**Records contained in a dataset**.
>> begin

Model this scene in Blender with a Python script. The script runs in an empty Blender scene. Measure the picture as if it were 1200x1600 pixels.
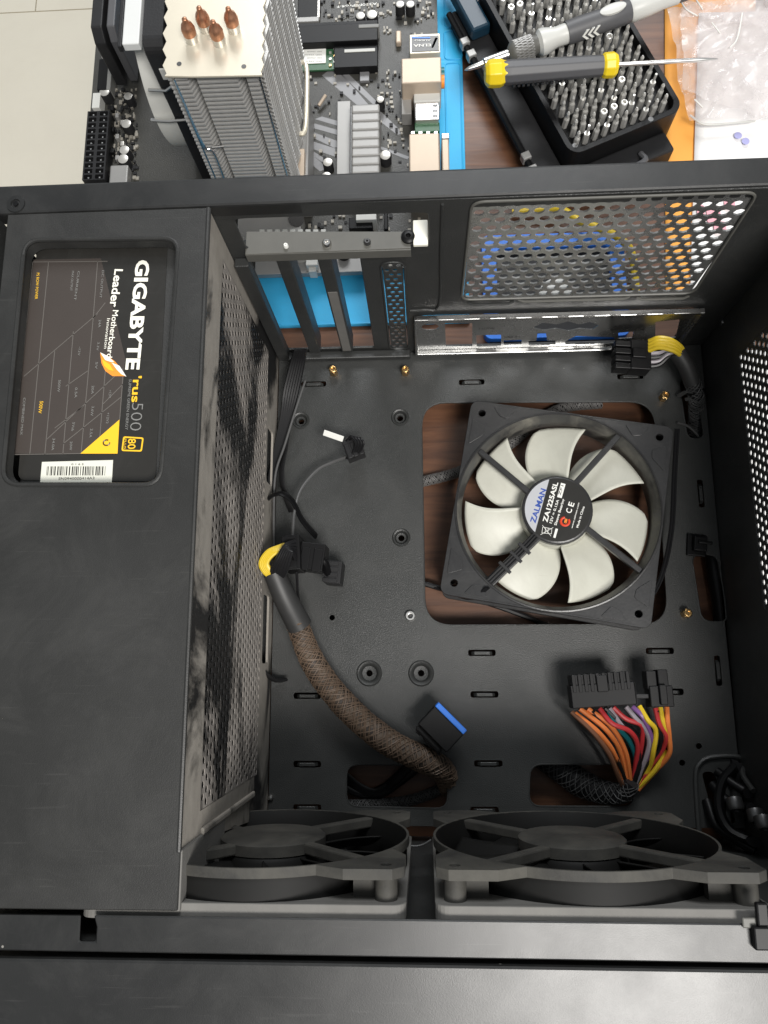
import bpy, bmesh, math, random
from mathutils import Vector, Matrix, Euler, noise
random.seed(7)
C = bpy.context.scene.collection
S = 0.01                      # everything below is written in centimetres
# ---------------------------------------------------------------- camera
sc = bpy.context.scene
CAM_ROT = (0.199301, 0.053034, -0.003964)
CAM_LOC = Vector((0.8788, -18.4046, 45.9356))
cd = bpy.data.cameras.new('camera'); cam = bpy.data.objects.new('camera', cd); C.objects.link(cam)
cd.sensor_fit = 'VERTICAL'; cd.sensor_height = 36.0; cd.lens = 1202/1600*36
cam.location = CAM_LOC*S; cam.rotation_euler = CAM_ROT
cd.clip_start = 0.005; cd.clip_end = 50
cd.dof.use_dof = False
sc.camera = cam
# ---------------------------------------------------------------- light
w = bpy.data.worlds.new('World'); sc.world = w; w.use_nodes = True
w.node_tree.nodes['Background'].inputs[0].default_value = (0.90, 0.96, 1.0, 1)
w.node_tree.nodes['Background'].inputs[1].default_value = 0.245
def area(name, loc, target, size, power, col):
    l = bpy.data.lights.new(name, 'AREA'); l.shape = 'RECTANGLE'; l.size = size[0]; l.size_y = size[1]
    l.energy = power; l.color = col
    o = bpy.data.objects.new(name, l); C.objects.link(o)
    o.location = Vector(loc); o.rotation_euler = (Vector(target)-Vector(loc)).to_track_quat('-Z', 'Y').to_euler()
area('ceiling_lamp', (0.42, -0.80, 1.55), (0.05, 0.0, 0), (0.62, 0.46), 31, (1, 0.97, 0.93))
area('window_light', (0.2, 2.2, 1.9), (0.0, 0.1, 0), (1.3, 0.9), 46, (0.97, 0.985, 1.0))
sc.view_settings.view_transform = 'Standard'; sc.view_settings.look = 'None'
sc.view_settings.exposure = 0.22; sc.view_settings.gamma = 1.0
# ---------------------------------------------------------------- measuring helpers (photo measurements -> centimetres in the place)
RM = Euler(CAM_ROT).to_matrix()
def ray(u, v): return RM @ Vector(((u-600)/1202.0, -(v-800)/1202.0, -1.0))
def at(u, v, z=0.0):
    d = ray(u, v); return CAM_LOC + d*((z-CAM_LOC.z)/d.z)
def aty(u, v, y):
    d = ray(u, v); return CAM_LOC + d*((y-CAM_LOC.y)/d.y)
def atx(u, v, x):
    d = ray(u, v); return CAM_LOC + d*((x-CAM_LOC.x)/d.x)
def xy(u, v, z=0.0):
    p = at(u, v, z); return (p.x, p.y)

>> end
>> begin

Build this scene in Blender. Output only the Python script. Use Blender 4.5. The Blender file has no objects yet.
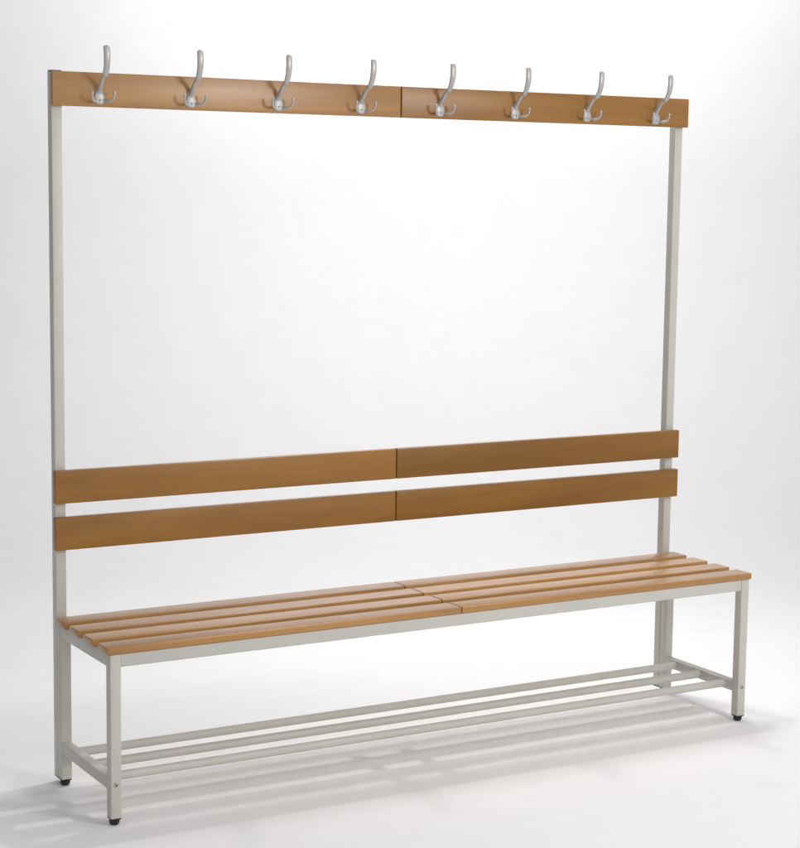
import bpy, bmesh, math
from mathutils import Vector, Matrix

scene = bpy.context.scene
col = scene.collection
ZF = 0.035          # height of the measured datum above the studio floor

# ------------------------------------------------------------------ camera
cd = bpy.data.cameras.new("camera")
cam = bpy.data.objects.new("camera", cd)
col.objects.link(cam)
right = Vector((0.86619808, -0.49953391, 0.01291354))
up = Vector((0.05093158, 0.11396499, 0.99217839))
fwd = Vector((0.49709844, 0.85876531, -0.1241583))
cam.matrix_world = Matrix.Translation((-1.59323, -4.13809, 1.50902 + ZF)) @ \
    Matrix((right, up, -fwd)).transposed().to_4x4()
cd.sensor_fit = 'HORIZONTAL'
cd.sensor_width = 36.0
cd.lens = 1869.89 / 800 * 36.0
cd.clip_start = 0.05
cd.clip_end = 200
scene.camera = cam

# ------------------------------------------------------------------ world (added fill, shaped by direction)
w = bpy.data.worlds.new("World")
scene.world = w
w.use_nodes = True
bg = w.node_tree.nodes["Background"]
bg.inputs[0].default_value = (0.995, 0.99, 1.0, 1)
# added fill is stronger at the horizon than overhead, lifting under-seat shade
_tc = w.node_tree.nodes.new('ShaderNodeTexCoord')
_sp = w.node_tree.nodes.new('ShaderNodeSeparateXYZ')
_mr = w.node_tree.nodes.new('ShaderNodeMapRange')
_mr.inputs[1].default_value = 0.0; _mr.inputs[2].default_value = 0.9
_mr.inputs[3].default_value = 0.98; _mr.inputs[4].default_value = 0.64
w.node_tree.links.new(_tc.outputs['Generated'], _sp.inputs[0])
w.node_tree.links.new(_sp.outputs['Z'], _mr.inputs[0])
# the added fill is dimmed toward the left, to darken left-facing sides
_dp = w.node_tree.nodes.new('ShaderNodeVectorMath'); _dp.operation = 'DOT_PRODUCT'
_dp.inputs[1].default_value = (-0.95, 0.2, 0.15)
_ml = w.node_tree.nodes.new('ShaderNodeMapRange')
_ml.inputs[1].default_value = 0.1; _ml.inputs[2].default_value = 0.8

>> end

Give again, word for word, only the lines starting at the line with "Build this scene" and ending at the line with "scene.camera = cam", keeping both end lines; pictures stay out.

**Final result**.
Build this scene in Blender. Output only the Python script. Use Blender 4.5. The Blender file has no objects yet.
import bpy, bmesh, math
from mathutils import Vector, Matrix

scene = bpy.context.scene
col = scene.collection
ZF = 0.035          # height of the measured datum above the studio floor

# ------------------------------------------------------------------ camera
cd = bpy.data.cameras.new("camera")
cam = bpy.data.objects.new("camera", cd)
col.objects.link(cam)
right = Vector((0.86619808, -0.49953391, 0.01291354))
up = Vector((0.05093158, 0.11396499, 0.99217839))
fwd = Vector((0.49709844, 0.85876531, -0.1241583))
cam.matrix_world = Matrix.Translation((-1.59323, -4.13809, 1.50902 + ZF)) @ \
    Matrix((right, up, -fwd)).transposed().to_4x4()
cd.sensor_fit = 'HORIZONTAL'
cd.sensor_width = 36.0
cd.lens = 1869.89 / 800 * 36.0
cd.clip_start = 0.05
cd.clip_end = 200
scene.camera = cam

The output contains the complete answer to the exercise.